▶ **What you will do**
Pull out every line below containing the word "high".

▶ **Dataset content**
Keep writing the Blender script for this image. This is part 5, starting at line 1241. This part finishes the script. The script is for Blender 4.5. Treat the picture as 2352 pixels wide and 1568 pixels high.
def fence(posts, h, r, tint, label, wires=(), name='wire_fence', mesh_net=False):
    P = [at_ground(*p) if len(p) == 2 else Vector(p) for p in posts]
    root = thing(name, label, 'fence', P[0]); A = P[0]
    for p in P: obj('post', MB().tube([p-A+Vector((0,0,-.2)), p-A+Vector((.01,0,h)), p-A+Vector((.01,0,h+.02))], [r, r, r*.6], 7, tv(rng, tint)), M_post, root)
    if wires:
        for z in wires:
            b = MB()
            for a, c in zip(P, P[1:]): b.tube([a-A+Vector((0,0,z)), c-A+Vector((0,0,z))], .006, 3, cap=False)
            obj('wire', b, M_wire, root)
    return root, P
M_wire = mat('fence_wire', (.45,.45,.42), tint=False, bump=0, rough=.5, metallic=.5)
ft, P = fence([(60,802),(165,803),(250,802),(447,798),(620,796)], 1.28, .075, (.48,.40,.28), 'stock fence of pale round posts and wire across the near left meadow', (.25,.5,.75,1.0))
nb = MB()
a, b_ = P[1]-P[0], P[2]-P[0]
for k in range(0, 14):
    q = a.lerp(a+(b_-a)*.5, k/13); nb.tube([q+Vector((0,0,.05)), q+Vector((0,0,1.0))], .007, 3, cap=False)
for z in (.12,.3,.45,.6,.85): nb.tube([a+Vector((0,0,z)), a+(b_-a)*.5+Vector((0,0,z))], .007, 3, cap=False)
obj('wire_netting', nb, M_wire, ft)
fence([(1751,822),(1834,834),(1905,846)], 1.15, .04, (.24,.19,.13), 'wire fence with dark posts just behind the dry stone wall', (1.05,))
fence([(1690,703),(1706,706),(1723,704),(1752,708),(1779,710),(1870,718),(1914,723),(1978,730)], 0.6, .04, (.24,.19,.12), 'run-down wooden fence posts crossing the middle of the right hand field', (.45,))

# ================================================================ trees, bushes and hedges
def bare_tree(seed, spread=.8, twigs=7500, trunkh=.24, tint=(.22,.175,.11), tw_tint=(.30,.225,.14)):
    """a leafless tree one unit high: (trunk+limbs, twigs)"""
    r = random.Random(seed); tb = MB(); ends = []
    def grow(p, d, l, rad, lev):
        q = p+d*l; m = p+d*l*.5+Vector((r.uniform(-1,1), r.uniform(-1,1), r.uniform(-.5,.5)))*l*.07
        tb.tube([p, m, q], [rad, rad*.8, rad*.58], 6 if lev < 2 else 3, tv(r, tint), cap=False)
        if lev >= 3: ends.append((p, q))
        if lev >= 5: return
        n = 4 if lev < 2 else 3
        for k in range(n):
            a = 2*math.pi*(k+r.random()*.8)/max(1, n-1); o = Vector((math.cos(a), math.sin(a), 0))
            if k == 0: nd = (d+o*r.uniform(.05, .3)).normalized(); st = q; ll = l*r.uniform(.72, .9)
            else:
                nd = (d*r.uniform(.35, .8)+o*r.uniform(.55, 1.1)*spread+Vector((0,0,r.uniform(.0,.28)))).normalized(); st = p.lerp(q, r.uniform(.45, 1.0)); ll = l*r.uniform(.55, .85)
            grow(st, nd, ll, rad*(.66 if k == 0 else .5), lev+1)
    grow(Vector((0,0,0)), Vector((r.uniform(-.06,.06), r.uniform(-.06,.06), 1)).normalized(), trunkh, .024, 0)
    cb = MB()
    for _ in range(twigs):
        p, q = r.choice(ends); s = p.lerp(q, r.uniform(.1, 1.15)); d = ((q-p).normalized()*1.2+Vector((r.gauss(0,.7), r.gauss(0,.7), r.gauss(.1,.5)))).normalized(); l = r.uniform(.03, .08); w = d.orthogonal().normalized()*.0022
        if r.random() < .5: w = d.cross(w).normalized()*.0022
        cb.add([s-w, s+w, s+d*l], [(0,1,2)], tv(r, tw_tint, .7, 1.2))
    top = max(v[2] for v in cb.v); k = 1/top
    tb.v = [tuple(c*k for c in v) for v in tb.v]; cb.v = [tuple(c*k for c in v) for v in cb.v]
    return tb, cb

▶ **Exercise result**
Keep writing the Blender script for this image. This is part 5, starting at line 1241. This part finishes the script. The script is for Blender 4.5. Treat the picture as 2352 pixels wide and 1568 pixels high.
    """a leafless tree one unit high: (trunk+limbs, twigs)"""